- Unity 4.x Game Development by Example Beginner's Guide
- Ryan Henson Creighton
- 533字
- 2025-03-31 04:01:53
Motherload
Motherload by XGen Studios (http://www.xgenstudios.com/play/motherload) distills a complicated 4X game, like Master of Orion, down to two joy-inducing tasks: mining for resources and shopping for stuff. Here's a screenshot from the game:

The core mechanic: Pilot your vehicle by using the arrow keys—dig, fly, and avoid long falls—with a finite fuel source. There's only one real "level" in the game, and it stretches down your screen for a long time. Your drill-enabled vehicle can only dig down so deep and dig up so many pieces of ore before having to return to the surface to sell off the goods and clear some cargo space. The trick is to dig up and sell enough ore to upgrade your ship so that it can dig deeper, carry more loot, and survive longer falls. The initial goal is to rack up ludicrous cash, but a story eventually develops that adds meaning to your loot-lust. This mechanic is similar to the much simpler game Lunar Lander, where the player must gently land a spacecraft on a single non-scrolling screen with limited fuel. You can look at Motherload as either a dramatically toned-down Master of Orion or a trumped-up Lunar Lander!
The skin: A quasi-cartoony space mine with a layer of grit and grime over it. The player character is a futuristic mining vehicle. The only non-player character is a human being (... or is he??).
Note
Front-of-house
We'll be looking at front-of-house game wrappers later on. They include things such as the title screen, instructions screen, pause screen, and win or lose screens, and are an essential part of your finished game. The best part is that if you build them well, you can reuse a lot of your work for every new game that you create!

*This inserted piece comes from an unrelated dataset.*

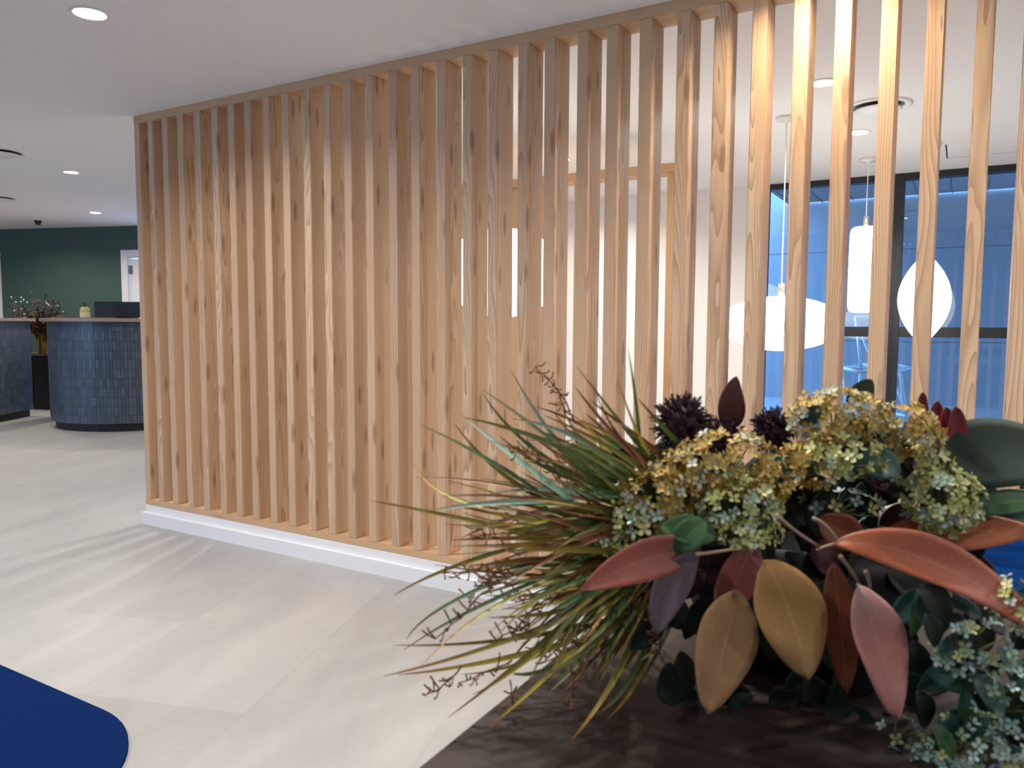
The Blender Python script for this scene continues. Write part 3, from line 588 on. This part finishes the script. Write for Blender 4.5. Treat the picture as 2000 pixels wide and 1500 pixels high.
# --- broad leaves
def leaf(name, base, mid, tip, w_px, Y, m, fold=.25, tilt=(0, 0, 0), Yt=None, shape=1.0, wave=.0, label=None, blunt=0, serr=0):
    bm = newbm(); tl, ul = layers(bm); Yt = Y if Yt is None else Yt
    pts = bez(P(*base, Y), P(*mid, (Y+Yt)/2-.005), P(*tip, Yt), 19); wm = w_px*px(Y)
    def wf(u):
        v = (math.sin(math.pi*min(1, max(0, u))**shape))**(.72 if not blunt else .45)
        v *= 1+serr*(((u*9) % 1)-.5)
        return wm*v+.0006
    n = (VIEW+Vector(tilt)).normalized(); ribbon(bm, pts, wf, n, fold, 4, tl, ul)
    if wave:
        for v in bm.verts: v.co += n*(math.sin(v[tl]*9+v[ul]*2)*wave)
    o = obj(name, bm, m, FA, smooth=True); md = o.modifiers.new('thick', 'SOLIDIFY'); md.thickness = .0006
    if label: o['label'] = label
    return o
def LM(name, base, tip, vein=True, rough=.5, mid=None): return grad_mat(name, [(0, base), (.5, mid or tuple((a+b)//2 for a, b in zip(base, tip))), (1, tip)], rough, vein, mott=.7)
L_rust = LM('leaf_rust', (162, 87, 52), (183, 104, 84)); L_rust2 = LM('leaf_orange', (147, 74, 44), (190, 98, 53)); L_tan = LM('leaf_tan', (154, 117, 74), (177, 137, 97), rough=.6)
L_gold = LM('leaf_gold', (165, 121, 67), (172, 136, 84), rough=.6); L_pink = LM('leaf_pink', (122, 89, 89), (199, 117, 104), mid=(181, 101, 88)); L_pink2 = LM('leaf_dusty_pink', (157, 122, 121), (209, 148, 144), mid=(194, 129, 119))
L_mauve = LM('leaf_mauve', (104, 88, 98), (122, 108, 115)); L_brown = LM('leaf_brown', (121, 67, 42), (134, 73, 49)); L_mar = LM('leaf_maroon', (70, 34, 40), (92, 44, 46), vein=False)
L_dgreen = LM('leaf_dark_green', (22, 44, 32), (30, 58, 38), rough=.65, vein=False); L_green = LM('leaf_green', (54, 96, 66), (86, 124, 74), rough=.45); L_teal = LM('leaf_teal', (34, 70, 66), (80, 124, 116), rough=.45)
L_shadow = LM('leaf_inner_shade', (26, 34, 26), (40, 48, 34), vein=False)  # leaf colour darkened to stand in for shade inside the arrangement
leaf('leaf', (1372, 1083), (1290, 1060), (1136, 1152), 78, .57, L_pink, label='dusty pink pointed leaf', Yt=.53)
leaf('leaf', (1240, 1110), (1190, 1120), (1122, 1128), 40, .60, L_brown)
leaf('leaf', (1365, 1082), (1300, 1120), (1284, 1240), 70, .56, L_mauve, label='mauve grey leaf', Yt=.55)
leaf('leaf', (1470, 1050), (1450, 1130), (1400, 1196), 80, .57, L_pink, label='small salmon leaf')
leaf('leaf', (1440, 1150), (1425, 1240), (1381, 1394), 118, .55, L_tan, label='tan brown hanging leaf', wave=.002, Yt=.53, fold=.1)
leaf('leaf', (1490, 1095), (1555, 1180), (1575, 1328), 132, .54, L_gold, label='wide golden tan hanging leaf', wave=.0022, Yt=.52, fold=.12)
leaf('leaf', (1628, 1100), (1640, 1200), (1655, 1354), 70, .54, L_brown, label='narrow rust brown leaf', fold=.15)
leaf('leaf', (1675, 1140), (1720, 1240), (1752, 1404), 108, .52, L_pink2, label='large dusty pink hanging leaf', wave=.0018, Yt=.50, fold=.2, tilt=(.2, 0, .3))
leaf('leaf', (1720, 1045), (1850, 1035), (2025, 1036), 80, .60, L_rust2, label='bright rust orange leaf', wave=.0018, tilt=(0, 0, .5), fold=.2)
leaf('leaf', (1628, 1062), (1830, 1050), (2050, 1245), 92, .53, L_rust, label='long terracotta leaf reaching to the right', wave=.0016, Yt=.50, tilt=(.1, 0, .5), fold=.25)
leaf('leaf', (1600, 1010), (1640, 1040), (1690, 1060), 70, .58, L_brown)
leaf('leaf', (1432, 840), (1420, 790), (1439, 735), 52, .66, L_mar, label='upright dark maroon leaf', shape=.75)
leaf('leaf', (1800, 935), (1930, 850), (2090, 905), 150, .62, L_dgreen, label='broad dark green leaf', tilt=(0, 0, .7), blunt=1, fold=.1)
leaf('leaf', (1880, 1010), (1960, 965), (2060, 985), 50, .60, L_green, tilt=(0, 0, .8))
leaf('leaf', (1850, 1040), (1930, 1000), (2040, 1010), 55, .62, L_dgreen, tilt=(0, 0, .6))
leaf('leaf', (1400, 1050), (1350, 1030), (1290, 1030), 62, .56, L_green, serr=.22, tilt=(0, 0, .4)); leaf('leaf', (1318, 1078), (1345, 1040), (1378, 1020), 60, .555, L_green, serr=.22, tilt=(0, 0, .4))
leaf('leaf', (1670, 930), (1720, 880), (1756, 930), 66, .59, L_teal, serr=.1, tilt=(0, 0, .4)); leaf('leaf', (1655, 800), (1680, 770), (1704, 742), 44, .64, L_dgreen)
leaf('leaf', (1560, 830), (1590, 800), (1625, 790), 44, .62, L_teal, tilt=(0, 0, .6)); leaf('leaf', (1640, 850), (1700, 830), (1740, 860), 60, .61, L_dgreen, tilt=(0, 0, .4))
leaf('leaf', (1500, 930), (1530, 900), (1580, 925), 50, .60, L_green, tilt=(0, 0, .6)); leaf('leaf', (1200, 1110), (1230, 1070), (1300, 1075), 50, .60, L_teal)
# inner foliage, its near-black leaves painting in the shade
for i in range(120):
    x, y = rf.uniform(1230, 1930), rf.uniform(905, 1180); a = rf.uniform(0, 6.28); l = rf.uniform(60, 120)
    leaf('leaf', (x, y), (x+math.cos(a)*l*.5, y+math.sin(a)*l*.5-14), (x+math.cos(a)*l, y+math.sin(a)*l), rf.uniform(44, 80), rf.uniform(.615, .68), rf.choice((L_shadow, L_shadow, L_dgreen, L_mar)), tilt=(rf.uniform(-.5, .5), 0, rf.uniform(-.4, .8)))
# teal and green leaves spilling down on the right
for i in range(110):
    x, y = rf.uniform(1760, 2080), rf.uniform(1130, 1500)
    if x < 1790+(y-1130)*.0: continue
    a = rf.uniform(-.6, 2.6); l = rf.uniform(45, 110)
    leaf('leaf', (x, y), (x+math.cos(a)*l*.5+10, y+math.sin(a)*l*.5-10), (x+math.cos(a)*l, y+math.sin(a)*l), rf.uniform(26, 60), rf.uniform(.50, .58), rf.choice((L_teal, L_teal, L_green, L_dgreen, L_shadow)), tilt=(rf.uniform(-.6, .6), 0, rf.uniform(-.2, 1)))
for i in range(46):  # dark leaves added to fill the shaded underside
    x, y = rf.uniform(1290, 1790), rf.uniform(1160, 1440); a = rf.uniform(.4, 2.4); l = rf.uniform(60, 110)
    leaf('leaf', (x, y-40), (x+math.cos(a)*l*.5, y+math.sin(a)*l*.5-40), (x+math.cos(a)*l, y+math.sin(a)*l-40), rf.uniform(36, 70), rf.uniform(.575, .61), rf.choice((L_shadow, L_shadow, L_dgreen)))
# stems of the hanging leaves
for pl in ([(1515, 1005), (1545, 1035), (1600, 1068)], [(1588, 1012), (1618, 1025), (1640, 1062)], [(1640, 1062), (1615, 1065), (1595, 1075)], [(1640, 1085), (1660, 1110), (1680, 1142)], [(1360, 1083), (1390, 1080), (1440, 1072)], [(1690, 1115), (1698, 1130), (1700, 1150)]):
    bm = newbm(); tube(bm, bez(*[P(x, y, .545) for x, y in pl], 8), .0016, 7, .0010); obj('stem', bm, mat('pale_stem', (160, 136, 112), .6), FA, smooth=True)
# --- hydrangea-like clusters of small four-petalled florets
H_mats = {'ochre': [mat('petal_ochre', (200, 170, 86), .55), mat('petal_gold', (178, 144, 62), .55), mat('petal_straw', (200, 180, 112), .55), mat('petal_pale', (196, 204, 184), .5)],
          'lime': [mat('petal_lime', (184, 190, 110), .5), mat('petal_cream', (206, 206, 150), .5), mat('petal_mint', (178, 204, 184), .5), mat('petal_olive', (150, 148, 78), .55)],
          'mint': [mat('petal_grey_mint', (150, 178, 164), .5), mat('petal_sage', (128, 150, 116), .5), mat('petal_blue_mint', (172, 194, 190), .5), mat('petal_straw_green', (170, 168, 108), .5)]}
M_fstem = mat('floret_stem', (98, 104, 62), .6)
def floret(bm, c, nrm, r, mi):
    nrm = nrm.normalized(); a = nrm.orthogonal().normalized(); b = nrm.cross(a); th = rf.uniform(0, 1.57); cup = rf.uniform(.15, .6)
    for k in range(4):
        t0_ = th+k*math.pi/2; dr = a*math.cos(t0_)+b*math.sin(t0_); sd = nrm.cross(dr); up = nrm*cup
        prof = ((.12, .08), (.40, .34), (.72, .42), (.96, .22)); L_ = []; R_ = []; Mi = []
        for q, wq in prof:
            base = c+dr*(r*q)+up*(r*q*q*.8); L_.append(bm.verts.new(base+sd*(r*wq*.84)+nrm*r*.10)); R_.append(bm.verts.new(base-sd*(r*wq*.84)+nrm*r*.10)); Mi.append(bm.verts.new(base))
        tip = bm.verts.new(c+dr*(r*1.06)+up*(r*.95))
        for q in range(3):
            for A in ((L_, Mi), (Mi, R_)):
                f = bm.faces.new((A[0][q], A[1][q], A[1][q+1], A[0][q+1])); f.material_index = mi; f.smooth = True
        for f in (bm.faces.new((L_[3], Mi[3], tip)), bm.faces.new((Mi[3], R_[3], tip))): f.material_index = mi; f.smooth = True
def cluster(cx, cy, rx, ry, Y, n, kind, fr=(11, 16)):
    bm = newbm(); ctr = P(cx, cy, Y+.02); k = px(Y)
    for i in range(n):
        while True:
            v = Vector((rf.gauss(0, 1), rf.gauss(0, 1), rf.gauss(0, 1))).normalized()
            if v.y < .35: break
        p = ctr+Vector((v.x*rx*k, v.y*.030, v.z*ry*k))*rf.uniform(.80, 1.05)
        nn = (v+Vector((rf.uniform(-.5, .5), rf.uniform(-.5, .2), rf.uniform(-.3, .6)))).normalized()
        floret(bm, p, nn, rf.uniform(*fr)*k, rf.choices((0, 1, 2, 3), (5, 4, 3, 2))[0])
    o = obj('flower_head', bm, H_mats[kind], FA)
    bs = newbm(); hub = ctr+Vector((0, .01, -ry*k*.8))
    for i in range(14):
        v = Vector((rf.uniform(-1, 1)*rx*k*.8, rf.uniform(-.02, .01), rf.uniform(-.6, .7)*ry*k)); tube(bs, [hub, (hub+ctr+v)/2, ctr+v], .0008, 4)
    obj('stalk', bs, M_fstem, o)
for a in ((1420, 905, 108, 66, .58, 190, 'ochre'), (1340, 915, 60, 40, .585, 70, 'ochre'), (1285, 960, 78, 58, .58, 120, 'ochre'), (1258, 1015, 72, 50, .575, 80, 'lime'), (1445, 985, 82, 60, .565, 110, 'lime'), (1222, 1065, 52, 40, .58, 34, 'lime'),
          (1640, 815, 100, 58, .60, 170, 'ochre'), (1760, 840, 76, 54, .60, 110, 'ochre'), (1645, 888, 86, 42, .575, 60, 'lime'), (1840, 975, 72, 70, .58, 150, 'lime'), (1580, 905, 66, 44, .585, 80, 'ochre'), (1795, 905, 56, 50, .60, 60, 'lime'), (1500, 940, 40, 40, .58, 40, 'ochre'),
          (1640, 985, 90, 34, .60, 20, 'mint'), (1450, 1035, 76, 28, .56, 40, 'lime'), (1890, 1255, 76, 66, .485, 44, 'mint'), (1965, 1360, 70, 60, .485, 40, 'mint'), (1880, 1455, 90, 50, .485, 50, 'mint'), (1985, 1180, 46, 50, .485, 34, 'lime'), (1760, 1470, 50, 30, .53, 16, 'mint'), (1980, 1470, 50, 50, .485, 30, 'mint')):
    cluster(*a)
# --- dark thistle heads
M_thi = mat('dark_thistle', (54, 24, 40), .7, noise=.3, nscale=300); M_thi2 = mat('plum_thistle', (80, 46, 66), .7, noise=.3, nscale=300)
def thistle(cx, cy, r, Y, m, n=260):
    bm = newbm(); c = P(cx, cy, Y); k = r*px(Y)
    bmesh.ops.create_icosphere(bm, subdivisions=2, radius=k*.55, matrix=Matrix.Translation(c))
    for i in range(n):
        v = Vector((rf.gauss(0, 1), rf.gauss(0, 1), rf.gauss(0, 1)+.3)).normalized(); L_ = k*rf.uniform(.78, 1.08)
        side = v.orthogonal().normalized(); j = Vector((rf.uniform(-.2, .2), rf.uniform(-.2, .2), rf.uniform(-.2, .2)))*k*.5
        tube(bm, [c+v*k*.4, c+v*L_*.75, c+v*L_+j*.3], .0016, 4, .0004)
        for q in range(3):
            s2 = (side*math.cos(q*2.1)+v.cross(side)*math.sin(q*2.1)+v*.8).normalized(); tube(bm, [c+v*L_*(.62+.12*q), c+v*L_*(.62+.12*q)+s2*k*.16], .0008, 3, .0003)
    o = obj('thistle_head', bm, m, FA)
thistle(1332, 826, 62, .64, M_thi); thistle(1412, 850, 44, .66, M_thi2, 150); thistle(1512, 842, 50, .65, M_thi, 180); thistle(1700, 965, 40, .64, M_thi, 120); thistle(1360, 868, 48, .64, M_thi, 160)
# --- protea petals
bm = newbm(); tl, ul = layers(bm)
for b_, m_, t_, wq, Yq in (((1803, 870), (1798, 800), (1803, 766), 24, .66), ((1838, 880), (1822, 820), (1832, 783), 34, .65), ((1850, 890), (1850, 830), (1848, 795), 32, .64), ((1862, 890), (1872, 835), (1866, 794), 38, .63), ((1825, 880), (1812, 850), (1810, 800), 26, .655)):
    wm = wq*px(Yq); ribbon(bm, bez(P(*b_, Yq), P(*m_, Yq), P(*t_, Yq), 14), lambda u: wm*(math.sin(math.pi*min(1, .25+.75*u))**.55)+.0005, VIEW, .35, 3, tl, ul)
o = obj('protea_flower', bm, LM('petal_crimson', (176, 40, 66), (92, 22, 34), vein=False, rough=.45), FA, smooth=True); md = o.modifiers.new('thick', 'SOLIDIFY'); md.thickness = .001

Possible additional features:
Sequel features for Motherload include:
- Switching between vehicle types
- Mining on different planets
- Managing multiple vehicles at the same time
- A character mode where you get out and run around as a little guy, as in Blaster Master
Alternatively, the sequel could just add new content: more ship upgrades, more ore types, a larger play area, more story sequences, more sound effects and music tracks, and so on. This is what game reviewers can derisively call a MOTS (more-of-the-same) sequel. These days, you can get away with it by calling it an "expansion pack".
For a look at what a completely different team has done with a nearly identical mechanic, check out I Dig It and I Dig It Expeditions from InMotion Software, which counts underwater exploration among its innovations:

Note
Stretch your skills
We're looking way down the road here, but if you create a sequel for your game, be sure to add at least one new feature. And, because you'll still be learning Unity, make sure that developing the new feature requires a skill that you don't already have. In this way, each game that you create will stretch your capabilities farther and wider, until you're an unstoppable Unity pro.